This example is taken from Blitzstein and Hwang, Introduction to Probability (2019, 2nd Edition), pg 58. The second part to this question has been solved here.
The question:
A crime has been committed in a certain country. The perpetrator is one (and only one) of the n men who live in the country. Initially, these n men are all deemed equally likely to be the perpetrator. An eyewitness then reports that the crime was committed by a man with six fingers on his right hand.
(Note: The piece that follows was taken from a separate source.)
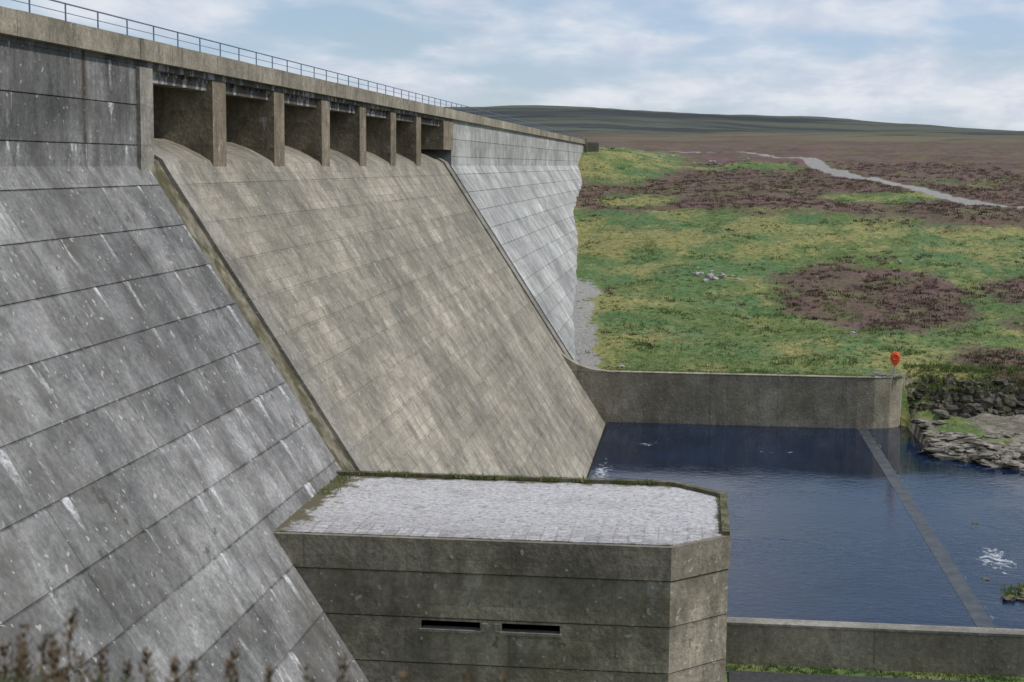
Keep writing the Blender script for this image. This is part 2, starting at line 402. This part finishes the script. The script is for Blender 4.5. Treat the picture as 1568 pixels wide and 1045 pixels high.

Let $p_0$ be the probability that an innocent man has six fingers on his right hand, and $p_1$ be the probability that the perpetrator has six fingers on his right hand, with $p_0 < p_1$. (We may have $p_1<1$, since eyewitnesses are not 100% reliable.) Let $a =p_0/p_1$ and $b = > (1−p_1)/(1−p_0)$. Rugen lives in the country. He is found to have six fingers on his right hand.
Now, given this information, what is the probability that Rugen is the perpetrator?
My approach:
Let $R$ is the event that Rugen is the perp and $F$ is the event that the crime was committed by a man with 6 fingers on his right hand. So, $$P(R|F) = \frac{P(RF)}{P(F)} \\ =\frac{P(F|R).P(R)}{P(F|R).P(R) + P(F|R^c).P(R^c)} \\ =\frac{p_1 . 1/n}{p_1 . 1/n + p_1 . (n-1)/n} $$
However the solution in the book goes like this: Let $R$ is the event that Rugen is guilty and $M$ be the event that he has six fingers on his right hand. $$P(R|M) = \frac{P(RM)}{P(M)} \\ =\frac{p_1 . 1/n}{p_1 . 1/n + p_0 . (n-1)/n} $$
My Questions:
- Why did they take $M$ to be defined as such? Shouldn't the event on which the probability is conditioned upon be the fact that the crime has been committed by a man with 6 fingers on his right hand? Instead of the fact that Ruben has 6 fingers on his right hand?
- Why is $P(M|R^c) = p_0$ ?
First of all, we don't know that the crime was committed by someone with six fingers on his right hand; we only know that a witness said that.
More to the point though, we want to know how the fact that Rugen has six finger on one hand changes our estimate of the likelihood that he did the crime. The denominator is the probability that a random man selected from the population has six figures on his right hand. Either he is the guilty party ($\frac1n$) and the guilty party has six fingers ($p_1$) or he is innocent ($\frac{n-1}{n}$) and he is an innocent man with six fingers ($p_0$).
Simplification of your answer leads to $\frac1n$ which can't be right -- the witness's statement and the fact that Rugen has six fingers make no different in our assessment of the likelihood of his guilt. Furthermore, your calculation doesn't use $p_0$ at all, so it makes no allowance for the possibility that a man with six fingers might be innocent, even if we believe the witness to be $100\%$ reliable.